ラッシー
私が住んでいたのは、ちょっと奥に行けば、トトロが出そうな田舎町。学校の理科の授業では、裏山に行っては、柿などをもいで食べたものだった。
そんな田舎の学校に、遠い町から転校生がやってきたのは四年生の時。県庁所在地でもある町から引っ越してきた上原くんは、その存在感が周りの子たちと一味も二味も違っていた。
足も早くて運動もできる、頭も良くて明るい性格となると、周りのみんなの目を一瞬にしてさらっていった。
田舎の子猿どもとは違う。都会の子。おまけにカッコいいとなると、色めき立つ女の子もいただろう。
そんな上原くんが、最近、ある同級生に、こんな事を言ったと言うのだ。
「あの頃、さとちゃんは僕のこと好きだったと思うよ」
うん、確かに好きではあった。でもそれは色恋の好きとはちょっと違う気がするのである。思い出してみても、初恋のようなドキドキ感や恥じらいのようなものは、思い起こせない。
これをうまく表す感情はないものかと考えているけれど、なかなかピッタリ❗️というものは浮かばない。
そもそもADHDの私は注意力散漫。そんな中で恋愛のような強烈な印象だったら、絶対に残ってるはずなのだ。
当時、流行っていたTV番組に「名犬ラッシー」と言うのがあった…多分。コリー犬のラッシーが人間顔負けの賢さで難事件を解決していくという番組だったと思う。

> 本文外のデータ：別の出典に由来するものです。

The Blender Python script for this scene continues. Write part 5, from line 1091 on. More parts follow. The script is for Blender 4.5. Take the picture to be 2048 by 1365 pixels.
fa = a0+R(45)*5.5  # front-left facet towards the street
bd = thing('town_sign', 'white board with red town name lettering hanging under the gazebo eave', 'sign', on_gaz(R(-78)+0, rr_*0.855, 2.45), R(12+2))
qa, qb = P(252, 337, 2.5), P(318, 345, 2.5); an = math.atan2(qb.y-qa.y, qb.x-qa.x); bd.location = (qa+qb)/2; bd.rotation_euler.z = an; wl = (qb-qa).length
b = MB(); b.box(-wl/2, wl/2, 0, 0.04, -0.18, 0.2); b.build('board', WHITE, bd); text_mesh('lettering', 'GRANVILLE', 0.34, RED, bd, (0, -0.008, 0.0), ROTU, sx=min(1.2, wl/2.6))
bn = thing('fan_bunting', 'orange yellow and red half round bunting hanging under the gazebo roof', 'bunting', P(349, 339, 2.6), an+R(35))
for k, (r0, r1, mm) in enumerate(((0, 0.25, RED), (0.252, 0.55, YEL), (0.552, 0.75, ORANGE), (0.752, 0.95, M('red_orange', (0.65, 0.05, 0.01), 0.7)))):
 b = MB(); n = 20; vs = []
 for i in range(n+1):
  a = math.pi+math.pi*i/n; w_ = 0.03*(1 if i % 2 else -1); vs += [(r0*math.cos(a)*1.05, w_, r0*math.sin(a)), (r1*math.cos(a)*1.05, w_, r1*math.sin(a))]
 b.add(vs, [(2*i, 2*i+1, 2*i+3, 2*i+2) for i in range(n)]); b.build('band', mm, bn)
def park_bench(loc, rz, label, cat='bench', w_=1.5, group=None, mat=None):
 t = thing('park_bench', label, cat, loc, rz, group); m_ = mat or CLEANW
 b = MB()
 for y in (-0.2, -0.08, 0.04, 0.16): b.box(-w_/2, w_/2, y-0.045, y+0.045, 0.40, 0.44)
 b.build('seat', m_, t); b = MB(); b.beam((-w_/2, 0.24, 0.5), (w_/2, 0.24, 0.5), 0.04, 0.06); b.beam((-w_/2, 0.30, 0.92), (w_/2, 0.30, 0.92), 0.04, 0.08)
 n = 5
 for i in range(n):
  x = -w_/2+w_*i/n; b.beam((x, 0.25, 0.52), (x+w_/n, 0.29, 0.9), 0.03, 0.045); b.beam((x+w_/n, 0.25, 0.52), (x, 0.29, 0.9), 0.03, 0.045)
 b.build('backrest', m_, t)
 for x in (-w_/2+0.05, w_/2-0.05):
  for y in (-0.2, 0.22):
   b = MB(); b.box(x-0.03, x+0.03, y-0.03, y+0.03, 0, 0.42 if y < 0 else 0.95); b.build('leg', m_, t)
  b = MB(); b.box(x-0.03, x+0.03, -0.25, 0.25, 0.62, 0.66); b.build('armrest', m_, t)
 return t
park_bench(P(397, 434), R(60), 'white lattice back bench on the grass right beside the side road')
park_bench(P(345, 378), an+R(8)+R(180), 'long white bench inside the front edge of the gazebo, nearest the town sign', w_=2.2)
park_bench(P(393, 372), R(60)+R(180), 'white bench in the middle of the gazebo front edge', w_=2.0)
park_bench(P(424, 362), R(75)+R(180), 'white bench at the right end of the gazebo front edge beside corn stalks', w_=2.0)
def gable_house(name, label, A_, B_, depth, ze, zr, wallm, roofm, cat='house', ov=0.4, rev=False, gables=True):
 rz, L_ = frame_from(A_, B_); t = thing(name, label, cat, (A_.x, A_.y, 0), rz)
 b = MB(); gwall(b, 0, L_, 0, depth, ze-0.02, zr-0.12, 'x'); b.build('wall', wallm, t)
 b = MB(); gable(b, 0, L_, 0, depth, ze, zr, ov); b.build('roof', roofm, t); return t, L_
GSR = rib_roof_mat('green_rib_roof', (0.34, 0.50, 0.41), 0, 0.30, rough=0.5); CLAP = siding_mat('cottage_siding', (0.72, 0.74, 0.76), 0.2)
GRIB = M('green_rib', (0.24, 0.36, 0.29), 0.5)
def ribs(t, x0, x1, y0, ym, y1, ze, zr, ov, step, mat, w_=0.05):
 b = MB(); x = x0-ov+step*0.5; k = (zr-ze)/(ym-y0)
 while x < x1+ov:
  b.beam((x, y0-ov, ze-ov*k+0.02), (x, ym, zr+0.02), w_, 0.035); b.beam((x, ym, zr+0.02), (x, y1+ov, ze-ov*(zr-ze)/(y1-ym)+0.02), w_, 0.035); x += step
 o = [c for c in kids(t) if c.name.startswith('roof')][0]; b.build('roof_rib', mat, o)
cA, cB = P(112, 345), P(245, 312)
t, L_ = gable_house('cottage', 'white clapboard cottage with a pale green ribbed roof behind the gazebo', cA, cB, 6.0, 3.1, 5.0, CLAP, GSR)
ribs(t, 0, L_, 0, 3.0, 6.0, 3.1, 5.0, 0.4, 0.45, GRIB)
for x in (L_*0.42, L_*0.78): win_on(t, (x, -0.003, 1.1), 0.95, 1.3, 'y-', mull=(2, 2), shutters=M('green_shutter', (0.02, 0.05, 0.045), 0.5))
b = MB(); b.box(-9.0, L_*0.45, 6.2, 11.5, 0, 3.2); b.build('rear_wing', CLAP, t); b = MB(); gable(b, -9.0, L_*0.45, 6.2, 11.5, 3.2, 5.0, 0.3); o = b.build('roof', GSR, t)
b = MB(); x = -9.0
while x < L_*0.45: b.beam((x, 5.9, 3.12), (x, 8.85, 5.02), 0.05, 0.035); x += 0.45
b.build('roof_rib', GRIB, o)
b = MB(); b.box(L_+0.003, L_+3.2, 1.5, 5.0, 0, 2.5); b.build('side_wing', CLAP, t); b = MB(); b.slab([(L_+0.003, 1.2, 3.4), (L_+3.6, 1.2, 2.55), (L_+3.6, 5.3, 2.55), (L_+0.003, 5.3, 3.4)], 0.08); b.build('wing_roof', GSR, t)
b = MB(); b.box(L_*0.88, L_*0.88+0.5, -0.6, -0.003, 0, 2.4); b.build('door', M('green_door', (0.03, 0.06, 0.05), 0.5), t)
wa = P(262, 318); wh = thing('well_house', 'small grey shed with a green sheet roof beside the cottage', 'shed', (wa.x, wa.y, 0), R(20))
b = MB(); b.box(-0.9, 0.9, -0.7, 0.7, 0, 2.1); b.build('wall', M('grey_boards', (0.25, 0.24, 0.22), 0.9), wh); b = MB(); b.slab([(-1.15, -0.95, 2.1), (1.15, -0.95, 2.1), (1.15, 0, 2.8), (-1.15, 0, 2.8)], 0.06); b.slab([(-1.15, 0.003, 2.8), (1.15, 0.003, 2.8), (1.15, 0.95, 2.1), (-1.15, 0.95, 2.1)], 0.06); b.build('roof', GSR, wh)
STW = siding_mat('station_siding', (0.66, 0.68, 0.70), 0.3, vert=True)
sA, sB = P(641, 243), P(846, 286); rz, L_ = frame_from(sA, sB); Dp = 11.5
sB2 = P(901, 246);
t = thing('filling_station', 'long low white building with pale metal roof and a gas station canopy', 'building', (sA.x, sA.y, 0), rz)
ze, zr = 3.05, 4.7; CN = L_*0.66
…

子どもながらにラッシーの飼い主になったような気分になって、ラッシーが大好きで誇らしい気持ちになっていた。
これか…
なるほど、上原くんは賢い犬っぽい顔をしている。彼がいれば、クラス対抗戦は大きな戦力を得て勝てる❗️と思うだろう。
賢い、心強い味方
これ、ラッシーに似てない?
ちょっとだけ腑に落ちた私。
でも、これは彼には伝えないでおこう。私に好かれてたって喜んでいるなら、尚更。